Up to and including the line with "CAN_COLOR = (1.0, .945, .885)", reproduce the listing below exactly, beginning at its first line.

--

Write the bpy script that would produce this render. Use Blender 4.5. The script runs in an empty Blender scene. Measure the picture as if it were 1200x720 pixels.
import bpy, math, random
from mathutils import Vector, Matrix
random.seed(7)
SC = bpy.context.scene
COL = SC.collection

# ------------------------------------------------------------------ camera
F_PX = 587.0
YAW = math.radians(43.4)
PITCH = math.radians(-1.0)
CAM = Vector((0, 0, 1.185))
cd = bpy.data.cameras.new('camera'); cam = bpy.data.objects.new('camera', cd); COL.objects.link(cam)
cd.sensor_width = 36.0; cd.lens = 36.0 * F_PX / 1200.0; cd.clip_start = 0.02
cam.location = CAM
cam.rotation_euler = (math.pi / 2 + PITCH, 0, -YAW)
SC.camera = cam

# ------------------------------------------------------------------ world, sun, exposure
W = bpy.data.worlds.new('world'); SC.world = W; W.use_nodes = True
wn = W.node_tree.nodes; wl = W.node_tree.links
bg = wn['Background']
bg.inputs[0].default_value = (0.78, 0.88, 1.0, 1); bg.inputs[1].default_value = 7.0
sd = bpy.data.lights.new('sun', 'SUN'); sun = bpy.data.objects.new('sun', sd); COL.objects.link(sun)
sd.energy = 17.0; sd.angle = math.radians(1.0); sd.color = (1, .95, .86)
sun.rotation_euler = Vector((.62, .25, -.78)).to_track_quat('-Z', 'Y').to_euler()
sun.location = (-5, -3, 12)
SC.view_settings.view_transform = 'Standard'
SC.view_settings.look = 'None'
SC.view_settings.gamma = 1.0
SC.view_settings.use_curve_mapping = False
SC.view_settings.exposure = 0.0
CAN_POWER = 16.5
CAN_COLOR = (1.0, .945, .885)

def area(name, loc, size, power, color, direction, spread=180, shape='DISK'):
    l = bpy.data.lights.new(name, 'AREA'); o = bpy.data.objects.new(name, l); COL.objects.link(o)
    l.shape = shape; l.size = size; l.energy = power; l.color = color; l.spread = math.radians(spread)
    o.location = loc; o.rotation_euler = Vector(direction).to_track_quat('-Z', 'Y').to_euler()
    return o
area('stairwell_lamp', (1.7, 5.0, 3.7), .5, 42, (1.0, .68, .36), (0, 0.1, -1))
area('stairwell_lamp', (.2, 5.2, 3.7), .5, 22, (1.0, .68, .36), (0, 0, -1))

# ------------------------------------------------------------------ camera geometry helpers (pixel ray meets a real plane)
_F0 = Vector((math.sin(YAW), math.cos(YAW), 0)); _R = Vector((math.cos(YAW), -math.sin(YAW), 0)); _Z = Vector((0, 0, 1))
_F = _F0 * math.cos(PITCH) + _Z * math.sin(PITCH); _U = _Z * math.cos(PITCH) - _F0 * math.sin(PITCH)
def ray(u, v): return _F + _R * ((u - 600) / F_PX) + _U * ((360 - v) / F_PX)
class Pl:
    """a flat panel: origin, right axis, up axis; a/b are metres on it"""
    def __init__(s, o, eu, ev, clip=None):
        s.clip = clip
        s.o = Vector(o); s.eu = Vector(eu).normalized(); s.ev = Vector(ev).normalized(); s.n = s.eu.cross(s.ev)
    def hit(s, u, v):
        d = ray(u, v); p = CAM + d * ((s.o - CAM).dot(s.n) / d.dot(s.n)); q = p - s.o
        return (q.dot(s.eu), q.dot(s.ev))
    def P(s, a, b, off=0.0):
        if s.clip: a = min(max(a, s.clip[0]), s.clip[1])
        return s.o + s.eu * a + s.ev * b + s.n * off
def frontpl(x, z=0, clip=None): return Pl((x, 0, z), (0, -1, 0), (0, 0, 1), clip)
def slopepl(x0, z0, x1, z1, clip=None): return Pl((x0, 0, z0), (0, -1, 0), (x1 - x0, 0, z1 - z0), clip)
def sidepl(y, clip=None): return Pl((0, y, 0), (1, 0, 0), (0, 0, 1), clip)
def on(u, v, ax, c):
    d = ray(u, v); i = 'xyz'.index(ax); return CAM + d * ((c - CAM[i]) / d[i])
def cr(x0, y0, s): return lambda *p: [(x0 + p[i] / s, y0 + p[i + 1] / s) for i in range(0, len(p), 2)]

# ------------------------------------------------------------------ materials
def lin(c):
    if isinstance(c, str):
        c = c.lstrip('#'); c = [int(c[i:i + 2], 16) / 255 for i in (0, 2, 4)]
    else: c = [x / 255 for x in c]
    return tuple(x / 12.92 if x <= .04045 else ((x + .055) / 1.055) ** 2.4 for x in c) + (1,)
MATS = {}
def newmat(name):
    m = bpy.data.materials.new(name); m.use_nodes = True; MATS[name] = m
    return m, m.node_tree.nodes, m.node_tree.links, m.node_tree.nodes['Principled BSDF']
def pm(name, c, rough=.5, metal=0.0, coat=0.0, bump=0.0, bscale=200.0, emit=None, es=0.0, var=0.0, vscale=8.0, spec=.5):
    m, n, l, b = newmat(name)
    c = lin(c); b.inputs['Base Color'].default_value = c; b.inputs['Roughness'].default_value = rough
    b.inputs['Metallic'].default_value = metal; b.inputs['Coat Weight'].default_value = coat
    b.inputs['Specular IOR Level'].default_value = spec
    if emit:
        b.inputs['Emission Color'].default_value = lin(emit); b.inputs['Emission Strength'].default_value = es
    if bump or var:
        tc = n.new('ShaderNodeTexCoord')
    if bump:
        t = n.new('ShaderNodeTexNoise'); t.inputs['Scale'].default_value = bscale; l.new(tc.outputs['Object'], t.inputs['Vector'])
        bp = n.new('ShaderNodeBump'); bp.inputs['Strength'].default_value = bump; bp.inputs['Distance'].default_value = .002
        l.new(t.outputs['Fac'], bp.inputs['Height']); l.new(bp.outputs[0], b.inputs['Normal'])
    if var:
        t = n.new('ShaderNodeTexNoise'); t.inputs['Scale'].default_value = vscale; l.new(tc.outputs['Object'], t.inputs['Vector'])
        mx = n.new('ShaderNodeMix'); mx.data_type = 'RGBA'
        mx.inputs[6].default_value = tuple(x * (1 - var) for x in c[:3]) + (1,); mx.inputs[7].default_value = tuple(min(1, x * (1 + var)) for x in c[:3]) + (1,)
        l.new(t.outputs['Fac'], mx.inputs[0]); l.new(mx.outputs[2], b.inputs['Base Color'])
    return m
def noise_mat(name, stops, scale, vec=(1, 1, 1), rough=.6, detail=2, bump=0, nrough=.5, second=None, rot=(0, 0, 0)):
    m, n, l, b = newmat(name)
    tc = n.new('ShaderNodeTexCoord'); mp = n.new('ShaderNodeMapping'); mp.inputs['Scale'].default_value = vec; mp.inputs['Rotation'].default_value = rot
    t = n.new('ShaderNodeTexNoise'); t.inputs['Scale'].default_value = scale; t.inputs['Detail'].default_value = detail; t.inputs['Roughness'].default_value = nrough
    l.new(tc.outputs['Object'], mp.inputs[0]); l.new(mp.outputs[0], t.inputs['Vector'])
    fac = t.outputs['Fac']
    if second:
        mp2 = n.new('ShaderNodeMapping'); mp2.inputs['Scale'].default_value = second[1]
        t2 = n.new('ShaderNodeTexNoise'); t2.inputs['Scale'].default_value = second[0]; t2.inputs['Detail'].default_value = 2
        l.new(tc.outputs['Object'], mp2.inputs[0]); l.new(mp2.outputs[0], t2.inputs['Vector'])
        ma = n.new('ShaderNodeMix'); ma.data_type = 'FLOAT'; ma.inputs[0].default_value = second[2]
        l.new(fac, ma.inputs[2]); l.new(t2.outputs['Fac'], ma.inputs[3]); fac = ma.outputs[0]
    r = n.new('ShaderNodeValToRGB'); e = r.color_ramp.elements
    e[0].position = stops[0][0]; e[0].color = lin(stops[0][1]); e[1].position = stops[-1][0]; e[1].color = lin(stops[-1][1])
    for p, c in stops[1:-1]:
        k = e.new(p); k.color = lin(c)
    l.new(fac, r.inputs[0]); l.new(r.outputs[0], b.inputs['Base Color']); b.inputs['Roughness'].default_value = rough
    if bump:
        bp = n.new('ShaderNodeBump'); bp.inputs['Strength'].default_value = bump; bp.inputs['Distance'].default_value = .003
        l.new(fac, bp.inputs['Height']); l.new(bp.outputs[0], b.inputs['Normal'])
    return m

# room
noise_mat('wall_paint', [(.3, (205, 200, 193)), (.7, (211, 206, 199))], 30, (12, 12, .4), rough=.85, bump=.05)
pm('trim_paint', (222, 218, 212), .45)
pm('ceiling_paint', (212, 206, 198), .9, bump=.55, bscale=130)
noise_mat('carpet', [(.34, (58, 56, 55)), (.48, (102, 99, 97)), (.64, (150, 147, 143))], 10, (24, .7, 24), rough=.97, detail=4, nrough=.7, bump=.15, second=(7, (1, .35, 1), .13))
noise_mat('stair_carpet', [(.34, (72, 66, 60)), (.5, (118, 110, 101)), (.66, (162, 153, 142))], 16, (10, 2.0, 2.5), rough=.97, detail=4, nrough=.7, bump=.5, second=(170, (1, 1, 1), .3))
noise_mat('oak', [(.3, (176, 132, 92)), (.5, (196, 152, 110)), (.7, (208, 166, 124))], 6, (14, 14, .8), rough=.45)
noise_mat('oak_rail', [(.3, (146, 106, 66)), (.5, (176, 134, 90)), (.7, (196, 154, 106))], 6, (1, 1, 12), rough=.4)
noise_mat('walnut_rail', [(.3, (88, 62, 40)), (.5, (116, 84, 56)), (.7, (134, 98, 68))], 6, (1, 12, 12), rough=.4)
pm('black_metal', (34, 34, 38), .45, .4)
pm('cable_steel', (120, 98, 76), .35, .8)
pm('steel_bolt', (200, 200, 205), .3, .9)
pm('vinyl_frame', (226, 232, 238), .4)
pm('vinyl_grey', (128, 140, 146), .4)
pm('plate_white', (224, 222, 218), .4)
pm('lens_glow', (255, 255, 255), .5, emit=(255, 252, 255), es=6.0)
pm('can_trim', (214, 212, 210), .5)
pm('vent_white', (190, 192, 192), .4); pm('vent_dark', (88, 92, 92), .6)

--

Result of the task —
Write the bpy script that would produce this render. Use Blender 4.5. The script runs in an empty Blender scene. Measure the picture as if it were 1200x720 pixels.
import bpy, math, random
from mathutils import Vector, Matrix
random.seed(7)
SC = bpy.context.scene
COL = SC.collection

# ------------------------------------------------------------------ camera
F_PX = 587.0
YAW = math.radians(43.4)
PITCH = math.radians(-1.0)
CAM = Vector((0, 0, 1.185))
cd = bpy.data.cameras.new('camera'); cam = bpy.data.objects.new('camera', cd); COL.objects.link(cam)
cd.sensor_width = 36.0; cd.lens = 36.0 * F_PX / 1200.0; cd.clip_start = 0.02
cam.location = CAM
cam.rotation_euler = (math.pi / 2 + PITCH, 0, -YAW)
SC.camera = cam

# ------------------------------------------------------------------ world, sun, exposure
W = bpy.data.worlds.new('world'); SC.world = W; W.use_nodes = True
wn = W.node_tree.nodes; wl = W.node_tree.links
bg = wn['Background']
bg.inputs[0].default_value = (0.78, 0.88, 1.0, 1); bg.inputs[1].default_value = 7.0
sd = bpy.data.lights.new('sun', 'SUN'); sun = bpy.data.objects.new('sun', sd); COL.objects.link(sun)
sd.energy = 17.0; sd.angle = math.radians(1.0); sd.color = (1, .95, .86)
sun.rotation_euler = Vector((.62, .25, -.78)).to_track_quat('-Z', 'Y').to_euler()
sun.location = (-5, -3, 12)
SC.view_settings.view_transform = 'Standard'
SC.view_settings.look = 'None'
SC.view_settings.gamma = 1.0
SC.view_settings.use_curve_mapping = False
SC.view_settings.exposure = 0.0
CAN_POWER = 16.5
CAN_COLOR = (1.0, .945, .885)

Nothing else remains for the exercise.